O MANIPULADOR
05 de Junho de 2006
Temos uma boca e dois ouvidos, mas jamais
nos comportamos à altura de um arsenal desse tope. É mais fácil falar,
mesmo porque as palavras voam e se perdem. Ouvir é mais difícil,
significa internalizar o que muitas vezes você não quer admitir. Imagine
se tiver que assimilar.
Se ouvir fosse fácil, se falava melhor, não com tantos erros no
expressar-se, muito embora a ênfase seja dada aos erros de português,
quando o que importa é interpretar. Para melhor desempenho como ser
humano.
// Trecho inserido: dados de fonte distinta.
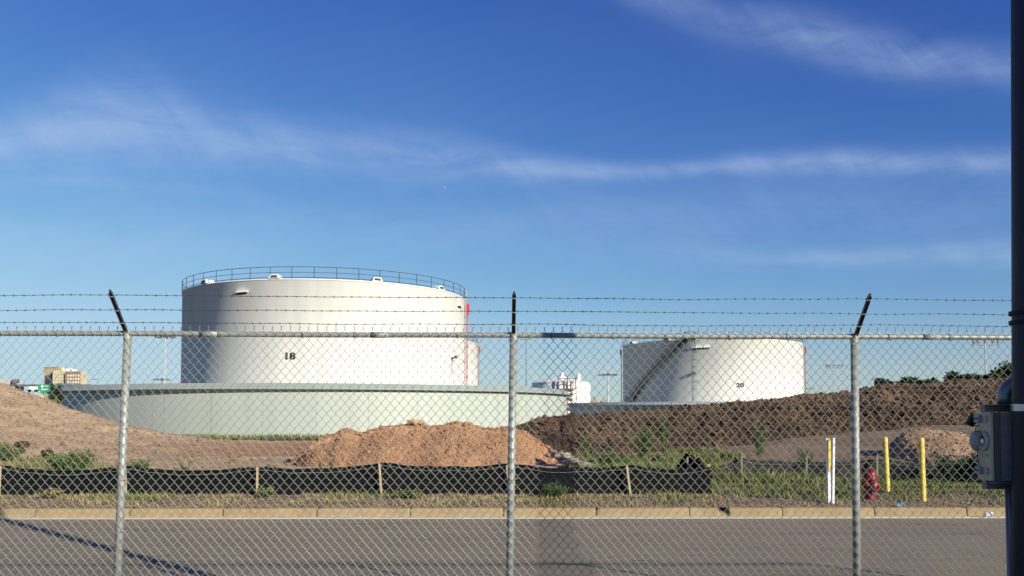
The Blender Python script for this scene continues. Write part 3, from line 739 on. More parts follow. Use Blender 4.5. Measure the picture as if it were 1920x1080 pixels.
b.box(((p.x + q.x) / 2 - 12, 350, p.z), (q.x - p.x + 24, 9, .5)); b.build('deck', M['lamp'], ov)
b = MB(); 
for k in range(9): b.cut().box((p.x - 20 + k * 8.2, 350, p.z / 2 - .3), (.8, 5, p.z - .3))
b.each('bridge_pier', M['concrete'], ov)
bl = empty('low_building'); tag(bl, 'pale low building on the far left skyline above the dirt hill', 'building')
b = MB(); p0 = at(-40, 711, 420); p1 = at(24, 730, 420); b.box(((p0.x + p1.x) / 2, 424, p0.z / 2), (p1.x - p0.x, 8, p0.z)); b.build('wall', M['concrete'], bl)
b = MB(); p0 = at(21, 711, 418); p1 = at(29, 718, 418); b.box(((p0.x + p1.x) / 2, 420, (p0.z + p1.z) / 2), (p1.x - p0.x, 3, p0.z - p1.z)); b.build('rooftop_unit', M['lamp'], bl)
tr = empty('truck_trailer'); tag(tr, 'white truck trailer just left of the nearer green sign', 'trailer')
b = MB(); p0 = at(52, 724.5, 330); p1 = at(69, 731.5, 330); b.box(((p0.x + p1.x) / 2, 331.5, (p0.z + p1.z) / 2), (p1.x - p0.x, 2.5, p0.z - p1.z)); b.build('trailer_body', M['signwhite'], tr)
b = MB()
for k in (.1, .2, .8, .9):
    b.cut().lathe((lerp(p0.x, p1.x, k), 330.4, p1.z - .2), [(0, -.1), (.5, -.1), (.5, .2), (0, .2)], 16, axis=Matrix.Rotation(pi / 2, 3, 'X'))
b.each('wheel', M['black'], tr)
for nm, px0, px1, py0, Y, lab in (('far_building', 1107, 1119, 749, 420, 'far tan building just right of the small distant tank'), ('far_building', 1129, 1139, 752, 520, 'tiny low tan building left of the tank numbered 20, by the white mast')):
    r = empty(nm); tag(r, lab, 'building'); a = at(px0, py0, Y); c = at(px1, py0, Y)
    b = MB(); b.box(((a.x + c.x) / 2, Y + 5, a.z / 2), (c.x - a.x, 10, a.z)); b.box((lerp(a.x, c.x, .8), Y + 4, a.z + .3), ((c.x - a.x) * .3, 4, 1.6)); b.build('wall', M['hoteltan'], r)
    b = MB(); windows(b, a.x, c.x, a.z * .3, a.z * .95, Y, 4, 2, .4, .5); b.each('window', M['hotelbrown'], r)

def airplane(p, span, heading, bank, m, label):
    r = empty('airplane', p); r.rotation_euler = (radians(bank), 0, heading); tag(r, label, 'airplane')
    s = span / 34.0
    b = MB(); b.lathe((0, 0, 0), [(0, -18 * s), (1.2 * s, -17 * s), (2 * s, -14 * s), (2 * s, 10 * s), (.6 * s, 18 * s), (0, 18.5 * s)], 12, axis=Matrix.Rotation(pi / 2, 3, 'Y')); b.build('fuselage', m, r, smooth=True)
    b = MB()
    for k in (-1, 1):
        b.add([(-3 * s, 0, -.8 * s), (4 * s, 0, -.8 * s), (8.5 * s, k * 17 * s, .6 * s), (6.5 * s, k * 17 * s, .6 * s), (-3 * s, 0, -.3 * s), (4 * s, 0, -.4 * s), (8.5 * s, k * 17 * s, .8 * s), (6.5 * s, k * 17 * s, .8 * s)],
              [(0, 1, 2, 3), (7, 6, 5, 4), (0, 4, 5, 1), (1, 5, 6, 2), (2, 6, 7, 3), (3, 7, 4, 0)])
    b.build('wing', m, r)
    b = MB(); b.add([(12 * s, -.15 * s, 1 * s), (17.5 * s, -.15 * s, 1 * s), (19 * s, -.15 * s, 7 * s), (16.5 * s, -.15 * s, 7 * s), (12 * s, .15 * s, 1 * s), (17.5 * s, .15 * s, 1 * s), (19 * s, .15 * s, 7 * s), (16.5 * s, .15 * s, 7 * s)], [(0, 1, 2, 3), (7, 6, 5, 4), (0, 4, 5, 1), (1, 5, 6, 2), (2, 6, 7, 3), (3, 7, 4, 0)])
    for k in (-1, 1): b.add([(14 * s, 0, 1 * s), (17 * s, 0, 1 * s), (18 * s, k * 6 * s, 1.4 * s), (16.8 * s, k * 6 * s, 1.4 * s)], [(0, 1, 2, 3)])
    b.build('tail', m, r)
    b = MB()
    for k in (-1, 1): b.cut().lathe((1.5 * s, k * 5.8 * s, -1.7 * s), [(0, -2 * s), (1 * s, -2 * s), (1 * s, 1.4 * s), (.5 * s, 2 * s), (0, 2 * s)], 10, axis=Matrix.Rotation(pi / 2, 3, 'Y'))
    b.each('engine', m, r)
airplane(at(833, 351, 7600), 36, radians(80), 24, M['aircraft'], 'tiny white airplane high in the blue sky above the largest tank')
airplane(at(178, 711, 4600), 34, radians(20), 0, M['aircraftgrey'], 'tiny grey airplane low on the skyline right of the hotel')

# ------------------------------------------------------------------ earth piles
# centre pile of orange gravelly soil
PC = [(525, 872), (560, 852), (590, 826), (605, 815), (625, 808), (645, 800), (662, 803), (680, 806), (705, 796), (725, 789), (745, 787), (770, 789), (800, 790), (850, 788), (885, 789), (910, 794), (950, 795), (985, 806), (1010, 820), (1040, 842), (1075, 862), (1105, 876)]
YP = 31.5
pcx = [(xat(a, YP), zat(b_, YP)) for a, b_ in PC]
def pile_c(x, y):
    h = interp(pcx, x) - .15
    yy = abs(y - YP - .5 * fn(x, 1, .3, 3)); z = .0 + h - yy * .52 + (.10 if yy < .3 else 0)
    z = min(z, h) + fn(x, y, .8, 6) * .11 * min(1, max(0, z + .3)) + fn(x, y, 4.0, 4) * .035 + fn(x * 1.5 + y, x, .9, 2) * .03
    return z
hf = heightfield(frange(pcx[0][0] - .5, pcx[-1][0] + .5, .07), frange(YP - 5.2, YP + 4.5, .09), pile_c)
for i in range(11000):
    x = random.uniform(pcx[0][0], pcx[-1][0]); y = random.uniform(YP - 4.2, YP + .6); z = pile_c(x, y)
    if z < ground(x, y) + .02: continue
    r = random.choice((.014, .02, .026, .032, .045)) * random.uniform(.7, 1.4)
    if random.random() < .02: r *= 2.0
    hf.rock((x, y, z + r * .2), r)
o = hf.build('soil_pile', M['orange']); tag(o, 'orange gravelly soil pile in the centre behind the black silt fence', 'soil pile')
b = MB(); p = at(776, 790, YP); random.seed(3); b.rock((p.x, p.y, p.z - .01), .22, 1.6, .6); b.rock((p.x + .25, p.y + .1, p.z - .05), .16, 1.3, .6)
tag(b.build('boulder', M['boulder']), 'pale pink sandstone rock on the crest of the orange soil pile', 'rock')

# dark brown cloddy berm on the right
PB = [(955, 812), (969, 797), (990, 786), (1008, 778), (1030, 776), (1050, 779), (1062, 776), (1090, 773), (1140, 769), (1200, 765), (1290, 757), (1350, 751), (1440, 745), (1480, 739), (1560, 734), (1600, 730), (1625, 724), (1645, 719), (1680, 717), (1740, 716), (1790, 711), (1830, 709), (1900, 704), (2050, 700), (2300, 706)]
def yb_px(px): return 37.5 + (px - 960) / 940 * 8.5
pbx = []
for a, b_ in PB:
    Y = yb_px(a); pbx.append((xat(a, Y), zat(b_, Y), Y))
pbz = [(a, z) for a, z, Y in pbx]; pby = [(a, Y) for a, z, Y in pbx]
def pile_b(x, y):
    h = interp(pbz, x) - .07; yc = interp(pby, x); d = yc - y
    if d > 0: z = h - d * .46 - .03 * d * d * .3
    else: z = h + d * .45
    if x < pbx[1][0]: z -= (pbx[1][0] - x) * .8
    rr = min(1, max(.0, (z - ground(x, y) + .4)))
    near = min(1, abs(d) / .8)
    z += (fn(x, y, .55, 6) * .20 * (.25 + .75 * near) + (noise.cell(Vector((x * 2.3 + fn(x, y, 2) * .6, y * 2.3, 0))) - .5) * .07 * (.35 + .65 * near) + fn(x, y, 3.2, 3) * .08) * rr
    return z
hf = heightfield(frange(pbx[0][0] - 1, 30, .11), frange(30.5, 52, .13), lambda x, y: pile_b(x, y))
random.seed(5)
for i in range(20000):
    x = random.uniform(pbx[0][0], 28); yc = interp(pby, x); y = yc - random.random() * 6.5 + .6; z = pile_b(x, y)
    if z < ground(x, y) - .02: continue
    r = random.choice((.025, .035, .04, .05, .06, .11)) * random.uniform(.7, 1.3)
    if y > yc - .8: r *= .65
    hf.rock((x, y, z + r * .25), r, 1.2, .8)
o = hf.build('soil_berm', M['brown']); tag(o, 'long dark brown berm of rough clods rising to the right before the tank numbered 20', 'soil berm')

# tan pile right of the berm foot
PT = [(1655, 852), (1672, 832), (1690, 812), (1710, 806), (1740, 802), (1770, 806), (1800, 812), (1835, 822), (1870, 840), (1900, 852)]
YT = 30.0
ptx = [(xat(a, YT), zat(b_, YT)) for a, b_ in PT]
def pile_t(x, y):
    h = interp(ptx, x); yy = abs(y - YT)
    if x < ptx[0][0]: h -= (ptx[0][0] - x) * .8
    if x > ptx[-1][0]: h -= (x - ptx[-1][0]) * .8
    return h - yy * .42 + fn(x, y, 1.0, 6) * .08 + fn(x, y, 4, 3) * .02
hf = heightfield(frange(ptx[0][0] - 1, ptx[-1][0] + 1, .07), frange(YT - 4, YT + 3, .09), pile_t)
for i in range(900):
    x = random.uniform(ptx[0][0], ptx[-1][0]); y = random.uniform(YT - 3, YT + .5); z = pile_t(x, y)
    if z < ground(x, y): continue
    r = random.choice((.02, .03, .05)) * random.uniform(.7, 1.4); hf.rock((x, y, z + r * .2), r)
tag(hf.build('soil_pile', M['tanpile']), 'low tan pink soil pile behind the two yellow bollards', 'soil pile')

# pale rubble heap at the right foot of the orange pile
random.seed(11); b = MB()
for i in range(75):
    t = random.random(); px = lerp(1040, 1106, t) + random.uniform(-8, 8); py = lerp(848, 878, t) + random.uniform(-4, 6); p = at(px, py, lerp(30, 27.5, t))
    b.rock((p.x, p.y, p.z), random.uniform(.06, .2), 1.5, .6)
tag(b.build('rubble_heap', M['rubble']), 'pale grey heap of broken concrete at the right foot of the orange soil pile', 'rubble')

# ------------------------------------------------------------------ grass, weeds and shrubs
def grass(name, samp, n, hlo, hhi, w, m, label=None, seed=1):
    random.seed(seed); b = MB()
    for i in range(n):
        x, y, k = samp()
        if k <= 0: continue
        z = ground_n(x, y) - .01; h = random.uniform(hlo, hhi) * k; a = random.uniform(0, 2 * pi); l = random.uniform(.1, .6) * h
        ww = w * random.uniform(.6, 1.4); ca_, sa_ = cos(a) * ww, sin(a) * ww; bx, by = random.uniform(-l, l), random.uniform(-l, l)
        q = len(b.v)
        b.v += [(x - ca_, y - sa_, z), (x + ca_, y + sa_, z), (x + bx * .4 + ca_ * .7, y + by * .4 + sa_ * .7, z + h * .6), (x + bx, y + by, z + h)]
        b.f += [(q, q + 1, q + 2), (q, q + 2, q + 3)]
    o = b.build(name, m); tag(o, kind='stuff', label=label, cat='grass'); return o
def s_verge():
    x = random.uniform(-14, 14); y = 17.2 + 2.2 * random.random() ** .8
    if x > 4.5 and random.random() < .75: return x, y, 0
    return x, y, 1.0 if fn(x, y, .55, 4) > -.02 + .25 * (y < 17.5) else (.45 if random.random() < .3 else 0)
grass('verge_grass', s_verge, 34000, .025, .105, .007, M['grassdry'], 'dry straw coloured grass along the kerb', 2)
def s_vg():
    x = random.uniform(-14, 14); y = random.uniform(17.7, 19.5); return x, y, 1.0 if fn(x + 30, y, .5, 3) > .24 else 0
grass('verge_grass', s_vg, 15000, .05, .17, .008, M['grassgreen'], 'green grass tufts at the foot of the black silt fence', 3)
def s_lawn():
    x = random.uniform(4.2, 22); y = random.uniform(18.8, 25.5)
    if y < 19.6 and x < 4.5: return x, y, 0
    k = ss(y, 18.8, 19.8); return x, y, k if (fn(x, y, .7, 4) > -.18 and random.random() < k) else 0
grass('lawn_grass', s_lawn, 85000, .03, .13, .010, M['grassgreen'], 'green grass on the right between the kerb and the low silt fence', 4)
def s_mid():
    x = random.uniform(1.8, 8); y = random.uniform(22, 34); return x, y, 1.0 if fn(x, y, .5, 4) > -.12 else 0
grass('field_grass', s_mid, 30000, .08, .30, .014, M['grassgreen'], 'green weeds and grass between the silt fence and the dark berm', 5)
def s_left():
    x = random.uniform(-23, -6); y = random.uniform(20, 37)
    lim = 35.5 - max(0, x + 22) * .75
    return x, y, (1.0 if fn(x, y, .45, 4) > -.02 else 0) if y < lim else 0
grass('field_grass', s_left, 46000, .06, .24, .013, M['grassgreen'], 'green and dry grass at the foot of the dirt hill on the left', 6)
def s_ring():
    x = random.uniform(-30, 2); y = random.uniform(66, 69.2); return x, y, 1.0 if random.random() < .7 else 0
grass('field_grass', s_ring, 9000, .15, .5, .03, M['grassgreen'], 'thin grass line at the foot of the long round wall', 8)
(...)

Para nos tirar do estado primata de tolerância em que nos
encontramos: ainda se fala em como suportar a presença do outro, e não
como aceitar o outro.
Há casos em que é melhor escrever do que falar.
Para não ser mal-compreendido. Entrar mudo e sair calado dá o tom certo
para não se meter em enrascada quando você diz o que sente.
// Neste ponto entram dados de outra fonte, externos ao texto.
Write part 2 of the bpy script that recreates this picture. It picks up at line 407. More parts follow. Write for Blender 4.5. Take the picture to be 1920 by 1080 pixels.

Se você põe pra fora a sua verdade, fala com emoção correndo o
risco de perder o controle ao não ser entendido. Posto que você fala sem
critério, e se desprotege. Se fragiliza ao evidenciar seus flagelos.
Chacoalha os sentimentos e abala o ouvinte, batendo em suas
dificuldades. Que só vai ouvir o que pode ouvir, pois desencadeia
questões mal-resolvidas que refletem no lugar que ele não suporta. A
preponderância da emoção o embaraça e se converte num estorvo,
obrigando-o a reagir para não expor seus pontos fracos.
É quando o ser humano mostra a sua face perversa. Para se
fortalecer, é preciso prevalecer do ponto de vista moral, nem que tenha
de manipular. É a lei da seleção natural de Darwin, o mais apto serve-se
da razão para predominar sobre a emoção. Qual não fora sua porção animal
para levar vantagem. Qual não seja o seu lado racional para sentir
satisfação em dominar o próximo.
O manipulador se aproveita quando você está fora de si e
desvela seu íntimo em impressões livres de sutilezas, a revelar num
rasgo inconsciente que confia nele para poder passar a limpo suas
fraquezas - a necessidade manda. Essa catarse acaba por maltratar sua
pobre capacidade de expressar-se, ele tem que te machucar pra se vingar.
No fundo, o manipulador sabe que é mais descontrolado e se encontra em
posição de desvantagem. Precisa virar o jogo fazendo malabarismo com os
pensamentos moralmente repulsivos que normalmente habitam a nossa
consciência. Para abalar a ética daquele que não sabe se preservar e não
consegue se amar o suficiente, senão as dúvidas não se voltariam contra
ele como o punhal de Brutus. O objetivo do manipulador é desmontar essa
cadeia de sentimentos que atira pra tudo quanto é lado.
Um duelo ao pôr-do-sol entre o puro e o cerebral.